“Laura watched him do this, and then she watched him hang the meat on the nails in the hollow log.”
Certain cultural phenomena pass by our stations without stopping. I’ve never seen a Star Wars movie. I’ve never listened all the way through to a song by The Grateful Dead. And I had, until recently, never set foot inside the Little House on the Prairie extended universe. I’m not sure I even knew that Little House was a book, as opposed to a show or a movie or a line of toys or something. I only knew that it meant a tremendous amount to a tremendous number of people and that I was not one of them.
But my daughter recently brought home Little House in the Big Woods (the first, I now know, of Wilder’s nine books about her childhood) and I have since become delightedly conversant in all things Jack and Pa and maple candy. When my daughter and I put down Little House at the end of a chapter, she doesn’t clamor for a few more pages or resume her experiment with just how many of my soft spots she can drive her knees and elbows into; she stares off, quiet. Visiting the world of Little House is both thrilling and mysteriously reassuring. It leaves a strange and sacred hush in its wake, like overnight snow.
The prose is, first of all, strikingly clear and unmannered. “The great, dark trees of the Big Woods stood all around the house, and beyond them were other trees and beyond them were more trees.” None of the strained folksiness of Thornton Wilder; none of the wide-eyed melodramatic whisper of the children’s entertainer. Just plain words plainly arranged (and the quiet wit of those repeated trees forming a linguistic mini-forest).
We meet the Wilder children — Laura, Mary, and baby Carrie — and the Wilder parents — Pa and Ma. And then, just as we’re settling in to this world of endless trees and eerily proximate predators (wolves, bears), we meet a dead deer hanging from a tree branch.
“Pa had shot the deer the day before and Laura had been asleep when he brought them home at night and hung them high in the trees so the wolves could not get the meat.”
This deer might, in other hands, be just a vivid bit of scenery. But for Wilder it’s an occasion to flex what turns out to be her bulkiest literary muscle: the meticulous observation of workmanship. The deer-meat must be salted and smoked, so as to last through the winter (winter approaches like an especially fearsome predator, in Little House), and this of course demands that Pa construct a smoker.
“Standing on end in the yard was a tall length cut from the trunk… cut a little door… fastened leather hinges…”

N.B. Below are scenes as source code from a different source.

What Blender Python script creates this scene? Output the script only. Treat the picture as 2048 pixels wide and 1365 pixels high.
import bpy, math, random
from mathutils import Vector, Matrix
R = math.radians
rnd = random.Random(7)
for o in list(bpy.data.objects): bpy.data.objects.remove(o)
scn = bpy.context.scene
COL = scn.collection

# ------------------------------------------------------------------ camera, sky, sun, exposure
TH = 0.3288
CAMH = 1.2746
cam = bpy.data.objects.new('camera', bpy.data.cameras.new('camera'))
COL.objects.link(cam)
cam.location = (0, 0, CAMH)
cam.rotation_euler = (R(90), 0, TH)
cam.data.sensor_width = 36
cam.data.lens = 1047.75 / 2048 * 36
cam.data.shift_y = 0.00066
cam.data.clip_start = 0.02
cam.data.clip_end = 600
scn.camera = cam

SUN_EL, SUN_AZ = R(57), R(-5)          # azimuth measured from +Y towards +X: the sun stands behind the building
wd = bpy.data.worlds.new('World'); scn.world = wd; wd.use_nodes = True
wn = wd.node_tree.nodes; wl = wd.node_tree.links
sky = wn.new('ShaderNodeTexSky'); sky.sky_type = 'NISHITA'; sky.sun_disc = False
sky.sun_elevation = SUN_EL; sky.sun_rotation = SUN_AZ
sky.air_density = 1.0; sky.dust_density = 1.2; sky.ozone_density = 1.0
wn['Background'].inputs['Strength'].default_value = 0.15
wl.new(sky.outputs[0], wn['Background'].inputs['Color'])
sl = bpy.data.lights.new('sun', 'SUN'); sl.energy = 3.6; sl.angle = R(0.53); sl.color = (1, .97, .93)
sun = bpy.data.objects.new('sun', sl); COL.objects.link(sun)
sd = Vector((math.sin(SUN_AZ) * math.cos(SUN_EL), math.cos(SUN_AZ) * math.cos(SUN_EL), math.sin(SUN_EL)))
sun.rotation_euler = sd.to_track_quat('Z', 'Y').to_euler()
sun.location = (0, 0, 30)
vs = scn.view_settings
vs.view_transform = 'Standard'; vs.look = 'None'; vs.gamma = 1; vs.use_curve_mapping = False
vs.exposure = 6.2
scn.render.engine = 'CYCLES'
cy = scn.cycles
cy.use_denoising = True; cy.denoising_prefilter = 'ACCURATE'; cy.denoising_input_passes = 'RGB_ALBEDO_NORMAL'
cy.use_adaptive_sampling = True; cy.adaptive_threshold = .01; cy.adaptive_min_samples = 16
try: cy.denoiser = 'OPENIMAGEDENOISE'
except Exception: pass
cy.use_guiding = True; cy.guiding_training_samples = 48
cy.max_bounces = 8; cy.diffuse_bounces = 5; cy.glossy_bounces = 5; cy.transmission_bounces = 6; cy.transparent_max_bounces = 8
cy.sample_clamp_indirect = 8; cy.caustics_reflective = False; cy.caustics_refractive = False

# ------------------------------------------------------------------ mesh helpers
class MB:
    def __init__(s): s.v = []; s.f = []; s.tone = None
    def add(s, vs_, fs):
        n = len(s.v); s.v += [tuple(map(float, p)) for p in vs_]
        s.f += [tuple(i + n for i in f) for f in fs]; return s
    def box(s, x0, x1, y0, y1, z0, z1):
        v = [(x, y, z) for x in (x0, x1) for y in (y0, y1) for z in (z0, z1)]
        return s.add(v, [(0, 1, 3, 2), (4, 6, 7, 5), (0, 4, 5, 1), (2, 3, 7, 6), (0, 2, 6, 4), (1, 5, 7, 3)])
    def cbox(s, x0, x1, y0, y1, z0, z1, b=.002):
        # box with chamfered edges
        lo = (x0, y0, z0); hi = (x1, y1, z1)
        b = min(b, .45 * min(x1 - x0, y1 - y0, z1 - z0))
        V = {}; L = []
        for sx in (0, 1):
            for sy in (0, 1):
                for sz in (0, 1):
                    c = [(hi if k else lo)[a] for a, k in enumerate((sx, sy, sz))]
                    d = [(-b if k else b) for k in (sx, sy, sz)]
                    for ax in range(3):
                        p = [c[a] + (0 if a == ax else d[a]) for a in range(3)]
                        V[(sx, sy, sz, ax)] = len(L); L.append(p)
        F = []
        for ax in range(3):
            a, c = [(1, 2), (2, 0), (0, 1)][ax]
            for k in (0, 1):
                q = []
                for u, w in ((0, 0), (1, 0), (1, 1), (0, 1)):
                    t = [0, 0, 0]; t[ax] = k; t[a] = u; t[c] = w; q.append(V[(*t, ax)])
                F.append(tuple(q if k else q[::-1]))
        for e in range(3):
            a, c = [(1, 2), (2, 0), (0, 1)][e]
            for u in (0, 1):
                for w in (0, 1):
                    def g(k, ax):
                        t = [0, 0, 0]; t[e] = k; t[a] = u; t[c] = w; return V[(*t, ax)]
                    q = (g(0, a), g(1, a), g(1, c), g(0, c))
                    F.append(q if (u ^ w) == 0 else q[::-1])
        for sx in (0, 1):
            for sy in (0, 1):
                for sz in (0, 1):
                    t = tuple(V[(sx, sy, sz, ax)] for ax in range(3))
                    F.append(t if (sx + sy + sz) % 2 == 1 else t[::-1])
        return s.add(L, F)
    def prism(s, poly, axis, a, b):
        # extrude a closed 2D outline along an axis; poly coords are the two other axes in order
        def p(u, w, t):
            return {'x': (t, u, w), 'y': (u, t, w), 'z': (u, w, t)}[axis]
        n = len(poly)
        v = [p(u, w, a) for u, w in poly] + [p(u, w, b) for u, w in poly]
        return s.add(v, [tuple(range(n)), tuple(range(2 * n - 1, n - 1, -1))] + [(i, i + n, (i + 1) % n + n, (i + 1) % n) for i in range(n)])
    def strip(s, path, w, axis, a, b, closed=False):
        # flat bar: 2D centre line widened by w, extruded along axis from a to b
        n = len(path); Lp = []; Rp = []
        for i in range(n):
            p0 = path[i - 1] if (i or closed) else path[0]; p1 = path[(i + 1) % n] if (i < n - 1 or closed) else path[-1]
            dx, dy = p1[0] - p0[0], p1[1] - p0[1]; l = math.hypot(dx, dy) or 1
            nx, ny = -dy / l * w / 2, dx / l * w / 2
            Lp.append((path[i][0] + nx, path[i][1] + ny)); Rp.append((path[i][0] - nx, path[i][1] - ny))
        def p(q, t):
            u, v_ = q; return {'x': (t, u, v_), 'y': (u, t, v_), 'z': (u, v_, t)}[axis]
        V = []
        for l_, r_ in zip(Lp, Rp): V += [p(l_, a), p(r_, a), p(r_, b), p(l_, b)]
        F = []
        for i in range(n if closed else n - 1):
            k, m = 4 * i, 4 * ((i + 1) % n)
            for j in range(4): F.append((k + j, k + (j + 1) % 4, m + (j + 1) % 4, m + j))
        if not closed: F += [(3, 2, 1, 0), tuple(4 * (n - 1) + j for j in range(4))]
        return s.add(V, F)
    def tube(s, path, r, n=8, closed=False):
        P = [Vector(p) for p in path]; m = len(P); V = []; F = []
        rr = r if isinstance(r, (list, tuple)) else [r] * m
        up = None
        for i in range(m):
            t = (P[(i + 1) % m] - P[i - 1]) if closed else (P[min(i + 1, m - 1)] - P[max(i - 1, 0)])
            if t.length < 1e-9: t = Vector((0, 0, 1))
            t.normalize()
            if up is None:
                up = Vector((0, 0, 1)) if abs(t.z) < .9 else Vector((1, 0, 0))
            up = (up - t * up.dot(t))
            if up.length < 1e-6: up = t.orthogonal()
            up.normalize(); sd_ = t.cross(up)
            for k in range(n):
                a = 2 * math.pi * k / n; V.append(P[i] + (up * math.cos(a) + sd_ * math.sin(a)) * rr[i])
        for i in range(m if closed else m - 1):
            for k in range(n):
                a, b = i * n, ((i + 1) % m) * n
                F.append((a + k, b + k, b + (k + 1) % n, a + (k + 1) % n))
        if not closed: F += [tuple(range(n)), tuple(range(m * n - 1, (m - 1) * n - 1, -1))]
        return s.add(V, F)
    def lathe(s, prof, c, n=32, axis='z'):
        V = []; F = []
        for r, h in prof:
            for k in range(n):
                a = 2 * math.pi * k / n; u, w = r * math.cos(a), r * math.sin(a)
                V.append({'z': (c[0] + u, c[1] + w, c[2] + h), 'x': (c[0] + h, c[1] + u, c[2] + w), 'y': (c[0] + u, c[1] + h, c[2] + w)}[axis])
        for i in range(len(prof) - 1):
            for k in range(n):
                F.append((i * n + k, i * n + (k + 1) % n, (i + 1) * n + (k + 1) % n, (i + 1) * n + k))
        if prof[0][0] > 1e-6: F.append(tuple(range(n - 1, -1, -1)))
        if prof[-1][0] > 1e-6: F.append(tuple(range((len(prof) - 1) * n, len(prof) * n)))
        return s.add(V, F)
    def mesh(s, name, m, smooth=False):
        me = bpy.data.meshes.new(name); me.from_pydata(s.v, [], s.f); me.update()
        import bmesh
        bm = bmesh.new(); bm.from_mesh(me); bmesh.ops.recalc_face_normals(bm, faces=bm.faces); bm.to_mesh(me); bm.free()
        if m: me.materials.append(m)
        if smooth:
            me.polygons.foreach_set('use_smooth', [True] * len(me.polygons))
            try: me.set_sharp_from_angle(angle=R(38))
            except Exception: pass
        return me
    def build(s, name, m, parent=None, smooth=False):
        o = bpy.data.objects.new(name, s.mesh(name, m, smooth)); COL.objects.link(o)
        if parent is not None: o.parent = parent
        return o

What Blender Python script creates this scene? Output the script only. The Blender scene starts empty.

After a couple of paragraphs of this, I — who regard as magic any mechanism more complicated than a deadbolt — begin to feel that I might not fare so poorly in the woods. Wilder’s language is so straightforward, and her account of the construction so hypnotically detailed, that the material world seems to lie down in surrender.
“After the deer meat had been salted several days, Pa cut a hole near the end of each piece and put a string through it. Laura watched him do this, and then she watched him hang the meat on the nails in the hollow log.”
Meat, salt, nails, logs — everything purposeful, everything picture-able. If Wilder wrote IKEA catalogs, bookshelf-assembly would be as popular and as soothing a pastime as knitting.
The first time I read this scene I looked over at my daughter, thinking she might be bored — but she was staring raptly into the air in front of her face where imagined scenes get enacted. These deer-smoking logistics were, I realized, providing important emotional sustenance for her. The nature of that sustenance didn’t become clear until I happened to glance at my shelf of battered Ed McBain paperbacks: Wilder, it occurred to me, writes 87th Precinct novels for the overnight-diapers set.
The author of a procedural — whether it’s Ed McBain or Laura Ingalls Wilder — sets out the world in all its terrifying arbitrariness and indifference: muggers, wolves, murderers, bears. And then she offers the reader a ritual, all but religious in its majestic dependability, with which to navigate the chaos. (Laura watched him do this — she, and we, are glad to know the details of what Pa does, but even gladder at the mere fact of his doing: no message is so reassuring as that there is something to be done.)
The cops canvass the scene, the children gather wood chips. The detectives interrogate suspects, Pa places a roof on top of a hollow log. By the end of the ceremony the criminal has been apprehended, and the problem of winter hunger has been solved. The wolves will continue to howl, the cold will still bite, but this patch of wilderness — for now at least — has been tamed.
Laura Ingalls Wilder, Little House in the Big Woods
I was reading those books 60 years ago, and the harshness of the Winters impressed even a New England girl. As much as I loved those stories, I never watched the TV show. By the time that ran, I could realize nothing would compare with what my imagination conjured behind the words. I love your description of your daughter’s reaction. Helping an imaginary world to grow in her mind is the best gift.
Commenting on "meeting the Wilder children/parents" -- They were actually the Ingalls children and Ma and Pa Ingalls. Wilder was Laura's married name.